A strong debate performance from Mitt Romney will likely serve only to staunch the bleeding, says

Presidential debate month kicks off in the United States today. Mitt Romney and Barack Obama will spar three times in October, the last opportunities for each candidate to make their case to a national audience.

For a flagging Romney, it is also the best chance to turn his campaign around. Can he do it?

It's debatable. Several weeks ago, the debates were a promising opportunity for the Republican candidate. He lagged just a point or two behind the president in most polls as Obama's convention bounce wilted. A few ill-considered comments, like his rushed denunciation of the administration during the embassy attacks, seemed to have little impact on the race.

Romney's main problem, most observers concluded, was his vagueness. Five years of campaigning, millions of dollars, and a major national convention had done nothing to bring Romney's blurry candidacy into focus.

That ambiguity was no accident. The campaign chose a strategy of non-definition: Be everybody's anybody-but-Obama candidate. Don't say anything that might drive anyone away.

In an interview this spring, Romney noted that giving specifics hurt him in his 1994 senate race. His solution? Withhold all details. He said he would certainly cut some government agencies, "But I'm not going to give you a list right now." Nor was he willing to offer specifics on his tax plan, his jobs program, or his immigration reforms.

Romney's strategy, such as it was, rested on the assumption that a bad economy would be enough to move Obama voters into his camp. Yet as summer slipped into fall, Obama maintained a small but consistent lead. Making the election a referendum on Obama, it turned out, wasn't a winner.

The decision to choose Paul Ryan, an ideological firecracker destined to shake up the race, seemed to signal the campaign's new strategy. Risky, sure, given the draconian Ryan budget, which seemed to declare, "We are all Dickensians now." But at least the race would be about something.

Romney, however, soon returned to a safe crouch. The Republican convention, designed to (re-)introduce Romney to America, was a soft-focus affair of little consequence. It will be remembered as the place Clint Eastwood debated an empty chair (and lost).

But far more damaging than the invisible Obama was the invisible Romney the convention produced. Two months from election day, and the Republican candidate was as undefined as ever.

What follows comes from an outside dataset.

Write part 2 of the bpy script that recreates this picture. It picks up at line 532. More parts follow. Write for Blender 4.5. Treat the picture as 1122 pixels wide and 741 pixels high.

Thus the debates as the campaign's saving grace. Romney had tried and failed to introduce himself to the American people for months. Standing side-by-side with Obama, forced to draw contrasts between the president's vision and his own — this, surely, would be Romney's hour.

Yet it all disappeared in the soft clinking of silverware on China, as donors settled into their $50,000-a-plate dinners and listened to Romney explain why 47 per cent of Americans were shiftless spongers whose needs he wasn't terribly concerned about.

Instant clarity. The hidden-camera footage of this behind-closed-doors Romney helped everything snap into focus. These were the politics of a man with Cayman accounts and a car elevator. It felt right — a difficult logic to uproot.

Difficult, but not impossible. The real problem with the 47 per cent comments, the reason they have scotched the debates' redemptive potential, is that they demolished Romney's ability to talk his way into voters' good graces. What can he possibly say in public that is not immediately undercut by the knowledge of what he said in private?

Gaffes, leaks, hidden-camera clips — these incidents have such power with voters because we tend to believe they provide rare glimpses of the candidates' genuine beliefs.

The 24/7 news environment forces campaigns to manage candidates down to their slightly-scuffed loafers, making authenticity a scarce commodity. The thing he didn't mean to say, or better yet, that he didn't mean for you to hear, trumps 20 stump speeches and slickly-packaged ads.

For Romney, then, a strong debate performance will likely serve only to staunch the bleeding. Now the walking wounded, he cannot talk himself into better health. He can only hope that the ever-cautious Obama stumbles as badly.

Which means we all suffer. Because at a time when America's foreign and domestic responsibilities are ill-defined, its debt crippling, its economy wheezing, we deserve real debates between serious candidates: answers, not ambiguities; plans, not platitudes.

Indeed, Romney's unwillingness to make his campaign about that may have lost him the debates — and the election — long before his comments on the 47 per cent.